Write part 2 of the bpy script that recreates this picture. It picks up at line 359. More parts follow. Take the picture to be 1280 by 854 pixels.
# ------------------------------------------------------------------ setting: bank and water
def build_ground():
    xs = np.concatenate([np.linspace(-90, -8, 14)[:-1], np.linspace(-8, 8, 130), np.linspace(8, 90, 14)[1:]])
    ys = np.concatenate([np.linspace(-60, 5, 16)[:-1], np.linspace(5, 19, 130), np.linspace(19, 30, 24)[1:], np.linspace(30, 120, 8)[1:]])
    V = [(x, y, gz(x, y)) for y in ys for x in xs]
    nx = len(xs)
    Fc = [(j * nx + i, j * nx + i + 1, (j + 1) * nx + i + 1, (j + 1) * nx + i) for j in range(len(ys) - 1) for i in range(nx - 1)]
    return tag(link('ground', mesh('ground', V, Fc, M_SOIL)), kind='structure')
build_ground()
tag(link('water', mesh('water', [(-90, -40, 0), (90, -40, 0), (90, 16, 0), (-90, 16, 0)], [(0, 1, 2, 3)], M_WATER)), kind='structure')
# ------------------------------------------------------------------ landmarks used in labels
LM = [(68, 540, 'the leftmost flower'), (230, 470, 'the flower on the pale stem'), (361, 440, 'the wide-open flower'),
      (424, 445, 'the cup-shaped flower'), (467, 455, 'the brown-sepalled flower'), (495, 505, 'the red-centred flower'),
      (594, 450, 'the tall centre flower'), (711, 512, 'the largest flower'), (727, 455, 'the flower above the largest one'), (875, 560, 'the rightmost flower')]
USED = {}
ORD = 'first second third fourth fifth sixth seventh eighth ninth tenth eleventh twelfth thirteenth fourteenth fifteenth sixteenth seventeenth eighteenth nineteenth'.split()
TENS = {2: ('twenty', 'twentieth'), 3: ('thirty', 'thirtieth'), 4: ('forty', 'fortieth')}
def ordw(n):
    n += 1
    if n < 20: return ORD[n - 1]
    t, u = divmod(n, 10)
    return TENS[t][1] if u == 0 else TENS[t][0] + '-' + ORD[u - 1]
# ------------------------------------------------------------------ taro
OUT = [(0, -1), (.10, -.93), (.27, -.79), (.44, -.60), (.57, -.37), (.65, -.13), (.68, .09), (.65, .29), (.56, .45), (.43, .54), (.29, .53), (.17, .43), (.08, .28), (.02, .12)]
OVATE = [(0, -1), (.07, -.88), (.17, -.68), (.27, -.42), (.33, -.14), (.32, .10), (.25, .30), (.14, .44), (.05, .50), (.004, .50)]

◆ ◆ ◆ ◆

Written task →
Transcribe all of the material exactly. Omit nothing.

Task answer →
Write part 2 of the bpy script that recreates this picture. It picks up at line 359. More parts follow. Take the picture to be 1280 by 854 pixels.
# ------------------------------------------------------------------ setting: bank and water
def build_ground():
    xs = np.concatenate([np.linspace(-90, -8, 14)[:-1], np.linspace(-8, 8, 130), np.linspace(8, 90, 14)[1:]])
    ys = np.concatenate([np.linspace(-60, 5, 16)[:-1], np.linspace(5, 19, 130), np.linspace(19, 30, 24)[1:], np.linspace(30, 120, 8)[1:]])
    V = [(x, y, gz(x, y)) for y in ys for x in xs]
    nx = len(xs)
    Fc = [(j * nx + i, j * nx + i + 1, (j + 1) * nx + i + 1, (j + 1) * nx + i) for j in range(len(ys) - 1) for i in range(nx - 1)]
    return tag(link('ground', mesh('ground', V, Fc, M_SOIL)), kind='structure')
build_ground()
tag(link('water', mesh('water', [(-90, -40, 0), (90, -40, 0), (90, 16, 0), (-90, 16, 0)], [(0, 1, 2, 3)], M_WATER)), kind='structure')
# ------------------------------------------------------------------ landmarks used in labels
LM = [(68, 540, 'the leftmost flower'), (230, 470, 'the flower on the pale stem'), (361, 440, 'the wide-open flower'),
      (424, 445, 'the cup-shaped flower'), (467, 455, 'the brown-sepalled flower'), (495, 505, 'the red-centred flower'),
      (594, 450, 'the tall centre flower'), (711, 512, 'the largest flower'), (727, 455, 'the flower above the largest one'), (875, 560, 'the rightmost flower')]
USED = {}
ORD = 'first second third fourth fifth sixth seventh eighth ninth tenth eleventh twelfth thirteenth fourteenth fifteenth sixteenth seventeenth eighteenth nineteenth'.split()
TENS = {2: ('twenty', 'twentieth'), 3: ('thirty', 'thirtieth'), 4: ('forty', 'fortieth')}
def ordw(n):
    n += 1
    if n < 20: return ORD[n - 1]
    t, u = divmod(n, 10)
    return TENS[t][1] if u == 0 else TENS[t][0] + '-' + ORD[u - 1]
# ------------------------------------------------------------------ taro
OUT = [(0, -1), (.10, -.93), (.27, -.79), (.44, -.60), (.57, -.37), (.65, -.13), (.68, .09), (.65, .29), (.56, .45), (.43, .54), (.29, .53), (.17, .43), (.08, .28), (.02, .12)]
OVATE = [(0, -1), (.07, -.88), (.17, -.68), (.27, -.42), (.33, -.14), (.32, .10), (.25, .30), (.14, .44), (.05, .50), (.004, .50)]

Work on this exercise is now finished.